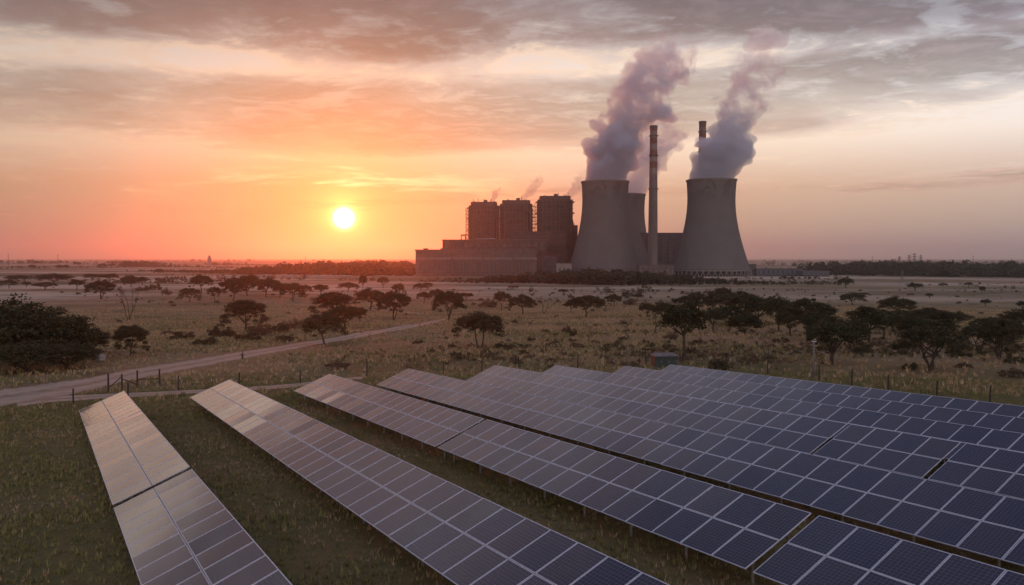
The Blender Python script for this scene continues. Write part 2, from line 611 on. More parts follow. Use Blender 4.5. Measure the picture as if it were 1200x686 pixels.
def m_clad(c1, c2, px, pz):
    def f(b):
        co = b.n('ShaderNodeTexCoord').outputs['Object']
        x, y, z = b.sep(co)[:3]
        s = b.m('ADD', x, b.m('MULTIPLY', y, .7))
        jx = b.m('LESS_THAN', b.m('FRACT', b.m('MULTIPLY', s, 1 / px)), .09)
        jz = b.m('LESS_THAN', b.m('FRACT', b.m('MULTIPLY', z, 1 / pz)), .12)
        cell = b.n('ShaderNodeTexWhiteNoise', noise_dimensions='3D')
        b.put(cell.inputs['Vector'], b.combine(b.m('FLOOR', b.m('MULTIPLY', s, 1 / px)), b.m('FLOOR', b.m('MULTIPLY', z, 1 / pz)), 0))
        nz = b.noise(co, .12, 6, .65)
        col = b.mix(b.m('ADD', b.m('MULTIPLY', nz, .6), b.m('MULTIPLY', cell.outputs['Value'], .4)), c1, c2)
        col = b.mix(b.m('MULTIPLY', b.m('MAXIMUM', jx, jz), .5), col, (.05, .043, .04))
        principled(b, col, .85, bump=b.m('MAXIMUM', jx, jz), bump_d=-.25, spec=.2)
    return f


M_BOILER = mat('boiler_cladding', m_clad((.052, .040, .034), (.110, .084, .070), 3.1, 4.4))
M_HALL = mat('hall_cladding', m_clad((.085, .067, .059), (.140, .112, .098), 6.0, 5.0))
M_DARKHALL = mat('dark_hall_cladding', m_clad((.075, .063, .060), (.125, .105, .10), 5.0, 6.0))
M_BLUESHED = mat('blue_shed_cladding', m_clad((.06, .068, .08), (.10, .11, .125), 4.0, 9.0))
M_ROOF = simple('felt_roof', (.07, .06, .056), (.12, .105, .10), .2, .9)
M_STEEL = simple('rusty_steel', (.06, .046, .040), (.11, .085, .072), .4, .8)
M_PALECONC = simple('pale_concrete', (.15, .135, .122), (.21, .19, .172), .2, .9)
M_WIN = simple('dusty_window', (.03, .03, .035), (.07, .065, .065), .3, .25, spec=.5)
M_LATTICE = simple('pylon_steel', (.10, .095, .095), (.17, .16, .16), .5, .6)

# ------------------------------------------------------------------ ground sheet
nr, na = 330, 420
rad = np.concatenate([[0.0], np.geomspace(3.0, 26000.0, nr - 1)])
fa = np.linspace(-R(46), R(46), na)
fa = np.concatenate([fa, np.linspace(R(46), R(314), 90)[1:-1]])
nA = len(fa)
gx = (rad[:, None] * np.sin(fa)[None]).ravel()
gy = (rad[:, None] * np.cos(fa)[None]).ravel()
gz = terrain(gx, gy)
gv = np.stack([gx, gy, gz], 1)
gf = []
for i in range(nr - 1):
    for k in range(nA):
        k2 = (k + 1) % nA
        gf.append((i * nA + k, i * nA + k2, (i + 1) * nA + k2, (i + 1) * nA + k))
gme = bpy.data.meshes.new('ground')
gme.from_pydata(gv.tolist(), [], gf)
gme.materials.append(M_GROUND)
gme.polygons.foreach_set('use_smooth', [True] * len(gme.polygons))
gme.validate()
bm = bmesh.new()
bm.from_mesh(gme)
bmesh.ops.remove_doubles(bm, verts=bm.verts, dist=1e-4)
bmesh.ops.recalc_face_normals(bm, faces=bm.faces)
if sum(f.normal.z for f in bm.faces) < 0:
    bmesh.ops.reverse_faces(bm, faces=bm.faces)
bm.to_mesh(gme)
from mathutils.bvhtree import BVHTree
GBVH = BVHTree.FromBMesh(bm)
bm.free()
ground = bpy.data.objects.new('ground', gme)
COL.objects.link(ground)
tag(ground, 'dry grassy savanna ground falling away to a flat hazy horizon', 'ground', kind='structure')


def gz_at(x, y):
    h = GBVH.ray_cast(Vector((x, y, 500)), Vector((0, 0, -1)))
    return h[0].z if h[0] is not None else tz(x, y)


# ------------------------------------------------------------------ dirt road and side track
def strip(name, pts, label, lift, seed):
    """pts: (px, y_upper, y_lower) pixel edges -> ribbon on the ground."""
    rg = random.Random(seed)
    up = [ground_at(p[0], p[1]) for p in pts]
    lo = [ground_at(p[0] if len(p) < 4 else p[3], p[2]) for p in pts]
    V, Fc = [], []
    seg, nw = 10, 4
    for i in range(len(pts) - 1):
        for k in range(seg + (1 if i == len(pts) - 2 else 0)):
            t = k / seg

            def cr(a):
                p0, p1, p2, p3 = a[max(i - 1, 0)], a[i], a[i + 1], a[min(i + 2, len(a) - 1)]
                return 0.5 * ((2 * p1) + (p2 - p0) * t + (2 * p0 - 5 * p1 + 4 * p2 - p3) * t * t + (3 * p1 - p0 - 3 * p2 + p3) * t ** 3)
            u, l = cr(up), cr(lo)
            j1, j2 = rg.uniform(-.05, .05), rg.uniform(-.05, .05)
            u2, l2 = u + (u - l) * j1, l + (l - u) * j2
            for q in range(nw + 1):
                p = u2.lerp(l2, q / nw)
                V.append((p.x, p.y, gz_at(p.x, p.y) + lift))
    n = len(V) // (nw + 1)
    for i in range(n - 1):
        for q in range(nw):
            a = i * (nw + 1) + q
            Fc.append((a, a + 1, a + nw + 2, a + nw + 1))
    me = new_mesh(name, V, Fc, [M_ROAD], True)
    uvl = me.uv_layers.new(name='UVMap')
    for lp in me.loops:
        uvl.data[lp.index].uv = ((lp.vertex_index % (nw + 1)) / nw, lp.vertex_index // (nw + 1))
    bm = bmesh.new()
    bm.from_mesh(me)
    bmesh.ops.recalc_face_normals(bm, faces=bm.faces)
    if sum(f.normal.z for f in bm.faces) < 0:
        bmesh.ops.reverse_faces(bm, faces=bm.faces)
    bm.to_mesh(me)
    bm.free()
    o = bpy.data.objects.new(name, me)
    COL.objects.link(o)
    return tag(o, label, 'road', kind='structure')


road_px = [(-60, 464, 488), (0, 457, 477), (60, 449.5, 467), (105, 443, 458), (150, 434, 447), (200, 426, 437), (250, 418, 427.5), (300, 410, 418),
           (350, 402, 408.5), (400, 394.3, 399.5), (450, 386, 390), (490, 379.5, 382.7), (513, 375.3, 377.8), (522, 372.8, 374.8)]
strip('dirt_road', road_px, 'pale dirt road curving across the savanna from the left edge', .035, 1)
strip('dirt_road', [(516, 371.6, 372.8), (503, 368.6, 369.9), (480, 365.8, 367.0), (455, 364, 365.1), (430, 362.5, 363.4)], 'thin pale far stretch of dirt road behind the trees', .03, 2)
track_px = [(20, 468.5, 477), (60, 465, 472), (110, 462.5, 468.5), (160, 460.5, 465.5), (210, 458, 462.5), (270, 455, 459), (330, 451, 455.5), (380, 446, 449.5), (425, 441.5, 444.5)]
strip('dirt_track', track_px, 'narrow bare side track running along the fence behind the panels', .02, 3)

# ------------------------------------------------------------------ solar tables
MW, ML = 1.735, 2.01
FW = .034


def module_mesh():
    hx, hy, t = (MW - .03) / 2, (ML - .03) / 2, .04
    ix, iy = hx - FW, hy - FW
    o = [(-hx, -hy), (hx, -hy), (hx, hy), (-hx, hy)]
    n = [(-ix, -iy), (ix, -iy), (ix, iy), (-ix, iy)]
    V = [(x, y, -t) for x, y in o] + [(x, y, 0) for x, y in o] + [(x, y, 0) for x, y in n] + [(x, y, -.005) for x, y in n]
    Fc = [(0, 3, 2, 1)] + [(i, (i + 1) % 4, 4 + (i + 1) % 4, 4 + i) for i in range(4)]
    Fc += [(4 + i, 4 + (i + 1) % 4, 8 + (i + 1) % 4, 8 + i) for i in range(4)]
    Fc += [(8 + i, 8 + (i + 1) % 4, 12 + (i + 1) % 4, 12 + i) for i in range(4)]
    Fc += [(12, 13, 14, 15)]
    me = new_mesh('solar_module', V, Fc, [M_ALU, M_PV], mat_idx=[0] * (len(Fc) - 1) + [1])
    uvl = me.uv_layers.new(name='UVMap')
    for lp in me.loops:
        c = me.vertices[lp.vertex_index].co
        uvl.data[lp.index].uv = ((c.x + ix) / (2 * ix), (c.y + iy) / (2 * iy))
    return me


ME_MOD = module_mesh()
FRAME = Matrix((D1, D2, D3)).transposed()          # local -> world rotation
if FRAME.determinant() < 0:
    FRAME = Matrix((-D1, D2, D3)).transposed()
    XS = -1
else:
    XS = 1
FINV = FRAME.transposed()
LOW_H = 0.9


def local_post(yl):
    """post from a point under the module plane straight down to the ground, in table frame, origin at its head"""
    down = FINV @ Vector((0, 0, -1))
    h = LOW_H + (FRAME @ Vector((0, yl, 0))).z - .18 + .35
    g = Geo()
    g.tube([(0, 0, 0), down * h], .065, 6)
    return g.mesh('support_post', M_GALV)


YF, YR = .95, 3.1
ME_PF, ME_PR = local_post(YF), local_post(YR)
ME_RAFT = Geo().box(-.05, .05, .25, 3.85, -.20, -.12).mesh('rafter', M_GALV)


def solar_table(a_far, ncol, b, label, dz=0.0):
    a_near = a_far - ncol * MW
    p = E1 * a_near + E2 * b
    zl = CAM_Z - 10.9 - SLOPE * a_near
    root = thing('solar_table', label, 'solar panels', group='rows of solar tables')
    root.rotation_mode = 'QUATERNION'
    root.rotation_quaternion = FRAME.to_quaternion()
    root.location = (p.x, p.y, zl - LOW_H + dz)
    off = FINV @ Vector((0, 0, LOW_H))
    rg = random.Random(int(a_far * 37 + b * 101))
    L = ncol * MW
    for i in range(ncol):
        for j in range(2):
            loc = Vector((XS * (i + .5) * MW, (j + .5) * ML, 0)) + off
            child('solar_module', ME_MOD, root, loc, (rg.gauss(0, .006), rg.gauss(0, .006), 0))
    g = [Geo().box(min(0, XS * L), max(0, XS * L), y - .03, y + .03, -.12, -.042) for y in (.45, 1.55, 2.46, 3.56)]
    for q in g:
        q.build('mounting_rail', M_GALV, root, loc=off)
    npst = max(2, int(L / 3.44) + 1)
    for k in range(npst):
        x = XS * (.5 + (L - 1.0) * k / (npst - 1))
        child('rafter', ME_RAFT, root, Vector((x, 0, 0)) + off)
        child('support_post', ME_PF, root, Vector((x, YF, -.18)) + off)
        child('support_post', ME_PR, root, Vector((x, YR, -.18)) + off)
    return root


def row(b, dz, pieces):
    for a_far, ncol, label in pieces:
        solar_table(a_far, ncol, b, label, dz)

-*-

Print the lines from the line with "gme.materials.append(M_GROUND)" to the line with "return h[0].z if" exactly, and print nothing else. Both of those lines are included.

*Response below:*
gme.materials.append(M_GROUND)
gme.polygons.foreach_set('use_smooth', [True] * len(gme.polygons))
gme.validate()
bm = bmesh.new()
bm.from_mesh(gme)
bmesh.ops.remove_doubles(bm, verts=bm.verts, dist=1e-4)
bmesh.ops.recalc_face_normals(bm, faces=bm.faces)
if sum(f.normal.z for f in bm.faces) < 0:
    bmesh.ops.reverse_faces(bm, faces=bm.faces)
bm.to_mesh(gme)
from mathutils.bvhtree import BVHTree
GBVH = BVHTree.FromBMesh(bm)
bm.free()
ground = bpy.data.objects.new('ground', gme)
COL.objects.link(ground)
tag(ground, 'dry grassy savanna ground falling away to a flat hazy horizon', 'ground', kind='structure')


def gz_at(x, y):
    h = GBVH.ray_cast(Vector((x, y, 500)), Vector((0, 0, -1)))
    return h[0].z if h[0] is not None else tz(x, y)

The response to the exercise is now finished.